Attendance, money spent and jobs created at the 2019 Sundance Film Festival were down a bit from 2018 — and the festival extending into February, for the first time, may be one reason why.

This year’s celebration of independent film drew an estimated audience of 122,313, according to an economic impact statement commissioned by Robert Redford’s Sundance Institute and conducted by Salt Lake City-based Y2 Analytics. That’s down 2,672 people, or just over 2%, of the figure Y2 calculated for 2018’s attendance.

Visitors, both from Utah and outside the state, spent $176,674,097 while attending the 2019 festival — just over $7 million less than in 2018, or just under 4% less. And the festival is credited with creating 3,052 jobs this year, down 8% from 2018.

“We still think it was a great year,” said Betsy Wallace, managing director and CFO of the Sundance Institute. Some figures will fluctuate from year to year, she said, but the numbers have mostly stayed consistent from previous years.

“Our numbers have refined themselves and stayed very solid,” Wallace said.

Because of a deal Sundance struck with the city of Park City to not overlap with the Martin Luther King Jr. holiday weekend — and deny the tourism-dependent city a prime three-day ski weekend — this year’s festival started later than usual. The 11-day festival ended Feb. 3, the latest the January festival has ever concluded.

The festival’s final weekend also was the first weekend of the FIS World Championships, a ski tournament whose opening ceremonies at Canyons Village coincided with Sundance’s closing night awards ceremony on Saturday, Feb. 2. Wallace said that may have reduced the number of Sundance attendees who hit the slopes.

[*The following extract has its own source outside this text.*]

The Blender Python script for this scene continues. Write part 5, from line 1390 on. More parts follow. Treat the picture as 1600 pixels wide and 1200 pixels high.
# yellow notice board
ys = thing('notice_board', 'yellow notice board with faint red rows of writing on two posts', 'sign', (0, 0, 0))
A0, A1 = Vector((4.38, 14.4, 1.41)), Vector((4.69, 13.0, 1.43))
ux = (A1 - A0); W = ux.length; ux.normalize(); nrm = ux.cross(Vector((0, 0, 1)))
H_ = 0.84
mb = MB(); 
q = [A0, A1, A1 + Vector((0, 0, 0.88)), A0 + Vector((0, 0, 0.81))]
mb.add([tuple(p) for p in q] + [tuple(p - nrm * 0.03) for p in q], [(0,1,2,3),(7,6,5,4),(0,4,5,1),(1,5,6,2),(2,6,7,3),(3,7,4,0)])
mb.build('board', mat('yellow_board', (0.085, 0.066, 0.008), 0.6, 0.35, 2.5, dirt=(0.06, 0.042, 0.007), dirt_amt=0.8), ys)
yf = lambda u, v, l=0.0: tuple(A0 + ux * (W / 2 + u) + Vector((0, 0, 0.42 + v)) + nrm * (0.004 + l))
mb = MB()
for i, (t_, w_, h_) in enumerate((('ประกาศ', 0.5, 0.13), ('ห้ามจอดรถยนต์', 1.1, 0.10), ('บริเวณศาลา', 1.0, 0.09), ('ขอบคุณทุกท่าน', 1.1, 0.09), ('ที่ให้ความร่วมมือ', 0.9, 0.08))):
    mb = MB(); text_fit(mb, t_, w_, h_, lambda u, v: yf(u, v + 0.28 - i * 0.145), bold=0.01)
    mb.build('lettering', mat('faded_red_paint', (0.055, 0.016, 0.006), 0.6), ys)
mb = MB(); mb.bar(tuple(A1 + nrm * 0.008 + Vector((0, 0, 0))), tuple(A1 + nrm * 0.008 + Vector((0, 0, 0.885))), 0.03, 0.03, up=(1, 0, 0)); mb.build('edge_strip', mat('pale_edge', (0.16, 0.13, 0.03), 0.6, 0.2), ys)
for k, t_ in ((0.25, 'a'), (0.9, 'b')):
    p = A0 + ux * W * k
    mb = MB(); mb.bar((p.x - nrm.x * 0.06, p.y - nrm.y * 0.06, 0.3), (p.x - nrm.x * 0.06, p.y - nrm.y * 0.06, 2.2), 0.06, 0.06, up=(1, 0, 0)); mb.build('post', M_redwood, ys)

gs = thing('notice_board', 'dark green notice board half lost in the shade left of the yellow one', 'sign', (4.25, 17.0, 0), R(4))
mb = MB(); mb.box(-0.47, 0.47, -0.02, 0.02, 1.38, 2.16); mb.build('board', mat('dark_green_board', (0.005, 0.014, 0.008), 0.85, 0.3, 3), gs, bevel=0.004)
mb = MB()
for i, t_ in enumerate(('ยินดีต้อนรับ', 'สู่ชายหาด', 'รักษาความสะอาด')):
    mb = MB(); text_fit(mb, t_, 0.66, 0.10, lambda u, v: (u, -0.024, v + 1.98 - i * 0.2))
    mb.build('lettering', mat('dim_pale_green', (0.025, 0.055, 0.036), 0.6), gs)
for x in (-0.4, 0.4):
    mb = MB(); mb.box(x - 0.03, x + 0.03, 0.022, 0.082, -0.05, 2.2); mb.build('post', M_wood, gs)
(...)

The festival’s final day, Sunday, Feb. 3, was also Super Bowl Sunday. Wallace said it’s possible movie fans who usually attend screenings the festival’s final day instead stayed home to watch the Rams and the Patriots in Super Bowl LIII.

More data points from the festival’s economic impact study:

• The split between locals and out-of-state visitors remained steady, with 64% of festivalgoers coming from Utah and 36% living elsewhere.

• The percentage of festival attendees in every age category dropped slightly, with two exceptions: under 18, which went up a fraction of a percent, and people 26 to 35, which rose to 36% from 28.9%. “The millennial side is growing on us,” Wallace said. The 18-25 group held roughly even, which Wallace attributed to Sundance’s Ignite program, which offers reduced-price ticket packages to moviegoers in that age group.

• Attendance by residents of Summit County, which contains Park City, seems to have dropped. This year, Summit County accounted for 10.2% of the Utah residents attending the festival — down from 15.6% in 2018. “I don’t think that’s a trend that’s going to continue,” Wallace said.

The 2020 festival — set for Jan. 23-Feb. 2 in Park City, Salt Lake City and the Sundance resort — should be one of stability, Wallace said. No new venues are planned, after this year’s addition of the New Frontier Central and last year’s creation of The Ray theater.

“Right now, I think we’re in a really good spot,” she said.

However, a football-shaped shadow again looms: Super Bowl LIV will be played on the festival’s final day, Feb. 2, 2020 — which is also Groundhog Day.